Another speaker, William E. Odom, a retired lieutenant general in the U.S. Army, called the U.S. invasion of Iraq a blunder, one which ultimately has benefited both Iran and al-Qaida. With Saddam gone, Iraq is now safe for al-Qaida cadres. He said they are not only killing Americans and Iraqis, but also exporting their trained soldiers of terror to other countries. He believes the U.S. must withdraw if it is to retain its status as the world’s only superpower.

Builder challenges zoning

DURANGO, Colo. — Durango’s informal policy of inclusionary zoning is being publicly challenged by a builder, Emil Wanatka. The informal municipal policy of recent years requires developers to set aside 10 per cent of housing for lower-income residents. Lately, the city has been requiring the units be deed-restricted, to ensure their continued affordability.

But Wanatka, who the Durango Herald describes as the leading builder of attainably priced housing, disputes the policy.

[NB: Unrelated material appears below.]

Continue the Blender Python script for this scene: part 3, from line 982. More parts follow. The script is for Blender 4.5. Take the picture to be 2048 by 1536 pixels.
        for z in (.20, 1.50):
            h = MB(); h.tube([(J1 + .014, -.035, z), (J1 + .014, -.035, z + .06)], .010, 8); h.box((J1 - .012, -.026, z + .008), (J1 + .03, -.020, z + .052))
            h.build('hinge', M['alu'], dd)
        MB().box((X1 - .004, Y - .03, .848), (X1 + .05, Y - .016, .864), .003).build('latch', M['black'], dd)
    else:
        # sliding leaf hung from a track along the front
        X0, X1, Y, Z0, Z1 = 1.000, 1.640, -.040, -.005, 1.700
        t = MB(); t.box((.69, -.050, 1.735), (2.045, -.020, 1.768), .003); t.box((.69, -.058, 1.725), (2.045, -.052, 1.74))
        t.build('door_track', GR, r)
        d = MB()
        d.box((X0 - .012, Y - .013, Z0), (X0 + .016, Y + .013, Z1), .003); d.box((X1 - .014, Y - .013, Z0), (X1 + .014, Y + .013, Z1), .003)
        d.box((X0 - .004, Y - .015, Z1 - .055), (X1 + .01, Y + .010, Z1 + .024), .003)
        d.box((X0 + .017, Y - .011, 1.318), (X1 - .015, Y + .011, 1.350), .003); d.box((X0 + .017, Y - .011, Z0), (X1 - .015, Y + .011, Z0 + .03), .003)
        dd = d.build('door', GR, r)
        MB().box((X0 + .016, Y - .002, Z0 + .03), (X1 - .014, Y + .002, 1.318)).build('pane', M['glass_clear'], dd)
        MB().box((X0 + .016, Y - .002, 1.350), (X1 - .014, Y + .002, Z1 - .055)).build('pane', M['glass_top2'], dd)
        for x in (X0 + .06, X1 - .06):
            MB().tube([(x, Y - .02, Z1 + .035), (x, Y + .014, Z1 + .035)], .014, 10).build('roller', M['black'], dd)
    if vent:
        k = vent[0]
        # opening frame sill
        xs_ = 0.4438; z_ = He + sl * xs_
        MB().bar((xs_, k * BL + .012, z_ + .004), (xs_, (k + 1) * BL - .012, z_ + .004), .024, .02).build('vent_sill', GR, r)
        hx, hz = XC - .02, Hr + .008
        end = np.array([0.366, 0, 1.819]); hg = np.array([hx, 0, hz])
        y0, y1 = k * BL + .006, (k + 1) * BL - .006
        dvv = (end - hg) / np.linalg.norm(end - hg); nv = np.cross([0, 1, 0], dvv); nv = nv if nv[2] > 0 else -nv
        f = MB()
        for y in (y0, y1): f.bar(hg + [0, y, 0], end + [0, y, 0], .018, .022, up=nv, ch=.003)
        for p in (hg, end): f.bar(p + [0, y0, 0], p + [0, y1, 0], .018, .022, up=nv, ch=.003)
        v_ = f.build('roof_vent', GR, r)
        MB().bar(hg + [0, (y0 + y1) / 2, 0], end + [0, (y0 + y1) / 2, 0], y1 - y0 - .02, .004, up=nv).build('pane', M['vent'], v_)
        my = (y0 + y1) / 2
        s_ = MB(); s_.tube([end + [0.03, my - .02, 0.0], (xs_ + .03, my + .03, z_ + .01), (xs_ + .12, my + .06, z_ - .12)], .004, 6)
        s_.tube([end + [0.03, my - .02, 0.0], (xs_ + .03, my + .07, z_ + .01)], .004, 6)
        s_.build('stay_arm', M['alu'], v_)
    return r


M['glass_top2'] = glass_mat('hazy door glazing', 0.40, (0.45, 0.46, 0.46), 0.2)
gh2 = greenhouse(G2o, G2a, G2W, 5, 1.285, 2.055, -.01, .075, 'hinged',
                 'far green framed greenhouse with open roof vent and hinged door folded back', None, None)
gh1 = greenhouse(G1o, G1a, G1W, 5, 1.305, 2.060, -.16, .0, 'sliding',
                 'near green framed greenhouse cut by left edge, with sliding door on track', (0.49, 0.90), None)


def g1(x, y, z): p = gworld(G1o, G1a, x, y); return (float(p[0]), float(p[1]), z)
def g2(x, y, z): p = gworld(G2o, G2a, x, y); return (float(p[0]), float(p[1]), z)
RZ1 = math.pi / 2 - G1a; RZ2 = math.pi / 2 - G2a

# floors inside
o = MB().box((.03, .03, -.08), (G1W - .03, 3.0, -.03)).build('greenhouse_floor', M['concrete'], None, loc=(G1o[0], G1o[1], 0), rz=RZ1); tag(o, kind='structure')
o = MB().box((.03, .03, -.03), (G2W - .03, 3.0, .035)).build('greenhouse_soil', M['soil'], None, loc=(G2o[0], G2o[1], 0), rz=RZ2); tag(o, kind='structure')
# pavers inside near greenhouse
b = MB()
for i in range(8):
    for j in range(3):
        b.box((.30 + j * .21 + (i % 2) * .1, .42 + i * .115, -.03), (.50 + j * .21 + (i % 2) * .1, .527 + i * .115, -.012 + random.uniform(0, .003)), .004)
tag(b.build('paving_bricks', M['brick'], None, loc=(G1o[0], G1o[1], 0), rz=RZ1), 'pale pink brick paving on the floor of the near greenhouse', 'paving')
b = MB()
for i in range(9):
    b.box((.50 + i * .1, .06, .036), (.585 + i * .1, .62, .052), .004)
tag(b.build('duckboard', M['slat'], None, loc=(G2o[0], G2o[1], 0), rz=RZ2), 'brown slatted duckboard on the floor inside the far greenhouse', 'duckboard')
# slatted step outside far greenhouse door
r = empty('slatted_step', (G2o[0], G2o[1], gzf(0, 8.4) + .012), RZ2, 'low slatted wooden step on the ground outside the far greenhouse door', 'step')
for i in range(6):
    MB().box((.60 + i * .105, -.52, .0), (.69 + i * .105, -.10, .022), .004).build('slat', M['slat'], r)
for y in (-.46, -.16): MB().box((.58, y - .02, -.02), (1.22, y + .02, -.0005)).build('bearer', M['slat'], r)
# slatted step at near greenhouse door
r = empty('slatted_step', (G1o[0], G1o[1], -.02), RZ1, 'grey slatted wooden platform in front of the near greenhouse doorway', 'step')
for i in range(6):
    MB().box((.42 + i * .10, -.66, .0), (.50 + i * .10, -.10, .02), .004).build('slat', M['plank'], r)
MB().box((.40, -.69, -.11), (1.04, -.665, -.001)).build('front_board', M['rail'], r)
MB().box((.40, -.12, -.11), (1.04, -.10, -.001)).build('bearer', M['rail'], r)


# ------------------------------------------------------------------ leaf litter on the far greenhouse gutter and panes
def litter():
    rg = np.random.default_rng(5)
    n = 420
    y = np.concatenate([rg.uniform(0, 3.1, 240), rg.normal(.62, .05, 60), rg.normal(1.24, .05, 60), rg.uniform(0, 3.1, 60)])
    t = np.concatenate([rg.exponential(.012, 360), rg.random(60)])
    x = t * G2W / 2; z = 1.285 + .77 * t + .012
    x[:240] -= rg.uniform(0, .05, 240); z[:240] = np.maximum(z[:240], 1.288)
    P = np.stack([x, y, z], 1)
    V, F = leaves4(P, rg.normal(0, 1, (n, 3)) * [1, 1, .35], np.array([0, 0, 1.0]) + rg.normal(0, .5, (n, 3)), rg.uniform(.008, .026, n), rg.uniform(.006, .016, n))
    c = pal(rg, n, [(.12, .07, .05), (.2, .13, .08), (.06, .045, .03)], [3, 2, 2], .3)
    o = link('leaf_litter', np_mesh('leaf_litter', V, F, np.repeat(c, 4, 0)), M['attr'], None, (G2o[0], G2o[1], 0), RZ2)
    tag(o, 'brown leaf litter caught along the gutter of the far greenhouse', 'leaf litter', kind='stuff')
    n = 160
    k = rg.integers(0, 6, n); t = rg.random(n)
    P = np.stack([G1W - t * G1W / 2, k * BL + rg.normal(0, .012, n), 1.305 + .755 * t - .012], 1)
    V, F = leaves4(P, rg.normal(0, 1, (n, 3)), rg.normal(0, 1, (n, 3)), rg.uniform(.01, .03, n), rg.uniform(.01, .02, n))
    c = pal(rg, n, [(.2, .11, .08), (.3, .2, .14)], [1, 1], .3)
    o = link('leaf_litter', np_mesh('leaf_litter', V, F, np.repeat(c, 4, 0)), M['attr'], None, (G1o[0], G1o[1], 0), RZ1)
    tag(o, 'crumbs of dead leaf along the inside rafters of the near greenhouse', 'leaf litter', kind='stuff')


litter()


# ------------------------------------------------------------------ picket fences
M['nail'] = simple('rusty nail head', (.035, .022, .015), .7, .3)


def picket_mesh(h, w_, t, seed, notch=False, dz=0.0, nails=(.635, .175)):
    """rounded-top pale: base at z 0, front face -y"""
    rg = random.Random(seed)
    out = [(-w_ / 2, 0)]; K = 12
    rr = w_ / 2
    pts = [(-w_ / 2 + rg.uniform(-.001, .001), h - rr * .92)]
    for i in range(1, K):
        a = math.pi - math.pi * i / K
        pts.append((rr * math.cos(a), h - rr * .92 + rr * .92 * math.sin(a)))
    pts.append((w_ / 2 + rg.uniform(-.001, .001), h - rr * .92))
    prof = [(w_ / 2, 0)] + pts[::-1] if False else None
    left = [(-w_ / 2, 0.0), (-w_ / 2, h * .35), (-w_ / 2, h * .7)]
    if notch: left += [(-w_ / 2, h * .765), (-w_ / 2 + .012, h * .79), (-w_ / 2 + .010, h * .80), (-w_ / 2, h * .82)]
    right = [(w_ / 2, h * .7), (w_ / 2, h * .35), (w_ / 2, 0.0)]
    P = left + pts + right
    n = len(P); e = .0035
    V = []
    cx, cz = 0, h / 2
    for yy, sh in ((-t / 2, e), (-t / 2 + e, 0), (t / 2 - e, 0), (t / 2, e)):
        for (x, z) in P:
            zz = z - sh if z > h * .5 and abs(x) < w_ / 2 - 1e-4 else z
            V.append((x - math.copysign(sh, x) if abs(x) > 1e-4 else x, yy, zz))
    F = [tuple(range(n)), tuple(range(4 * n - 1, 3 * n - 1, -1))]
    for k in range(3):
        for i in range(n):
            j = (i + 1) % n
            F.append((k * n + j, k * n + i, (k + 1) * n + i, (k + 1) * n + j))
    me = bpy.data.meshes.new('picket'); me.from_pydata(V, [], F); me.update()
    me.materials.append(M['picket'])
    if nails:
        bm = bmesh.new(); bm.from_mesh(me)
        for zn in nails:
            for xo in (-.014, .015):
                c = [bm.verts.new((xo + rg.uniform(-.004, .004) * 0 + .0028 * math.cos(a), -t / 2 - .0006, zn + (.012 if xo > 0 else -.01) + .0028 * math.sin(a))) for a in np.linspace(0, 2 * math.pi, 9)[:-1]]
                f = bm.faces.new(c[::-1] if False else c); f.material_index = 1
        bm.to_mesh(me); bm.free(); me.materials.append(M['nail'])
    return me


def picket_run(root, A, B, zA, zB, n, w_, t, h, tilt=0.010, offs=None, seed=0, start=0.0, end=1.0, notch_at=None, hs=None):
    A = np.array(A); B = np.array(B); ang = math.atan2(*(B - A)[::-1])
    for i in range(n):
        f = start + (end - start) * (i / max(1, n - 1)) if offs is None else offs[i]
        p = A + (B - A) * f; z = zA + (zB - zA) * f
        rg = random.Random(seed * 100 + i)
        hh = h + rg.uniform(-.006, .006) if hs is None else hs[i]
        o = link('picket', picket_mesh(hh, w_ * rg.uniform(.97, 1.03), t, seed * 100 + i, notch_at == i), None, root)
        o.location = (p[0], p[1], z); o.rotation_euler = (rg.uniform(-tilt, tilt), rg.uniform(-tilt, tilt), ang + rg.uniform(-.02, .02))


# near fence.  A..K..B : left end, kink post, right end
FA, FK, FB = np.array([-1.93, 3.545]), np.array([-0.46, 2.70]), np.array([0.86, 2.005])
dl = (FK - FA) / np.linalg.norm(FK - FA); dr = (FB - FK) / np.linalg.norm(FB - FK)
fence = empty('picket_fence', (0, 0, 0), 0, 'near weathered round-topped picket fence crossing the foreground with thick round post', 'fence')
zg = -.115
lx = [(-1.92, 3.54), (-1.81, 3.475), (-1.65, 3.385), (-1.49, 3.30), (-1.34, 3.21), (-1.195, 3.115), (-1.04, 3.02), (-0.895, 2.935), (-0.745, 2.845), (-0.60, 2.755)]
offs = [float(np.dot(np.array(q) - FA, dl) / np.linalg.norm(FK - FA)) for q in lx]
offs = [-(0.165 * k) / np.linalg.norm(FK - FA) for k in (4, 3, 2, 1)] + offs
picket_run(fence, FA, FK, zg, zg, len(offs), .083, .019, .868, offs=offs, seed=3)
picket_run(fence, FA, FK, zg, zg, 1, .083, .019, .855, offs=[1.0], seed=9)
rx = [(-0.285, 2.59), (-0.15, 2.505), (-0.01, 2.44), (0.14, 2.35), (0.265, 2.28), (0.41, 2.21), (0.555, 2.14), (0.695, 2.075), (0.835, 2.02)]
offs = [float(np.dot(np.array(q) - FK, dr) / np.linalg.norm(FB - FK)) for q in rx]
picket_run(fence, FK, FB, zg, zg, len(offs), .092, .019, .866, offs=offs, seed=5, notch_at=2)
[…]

When building townhomes for $270,000, he says, he must increase the price by $5,600 to subsidize the price of the deed-restricted homes. That, he says, pushes some buyers out of the market.

Beyond that, he wants a more formal policy. He also specifically wants a governmental authority to oversee deed restrictions. Currently, homeowner associations administer the restrictions, but he said neighbors don’t want neighbors sifting through their financial information.

The Herald reports that Durango’s mayor, Sidny Zink, does not like the informal policy, but also does not believes that "just having new development be the answer to the affordable-housing shortage" is not the answer, either.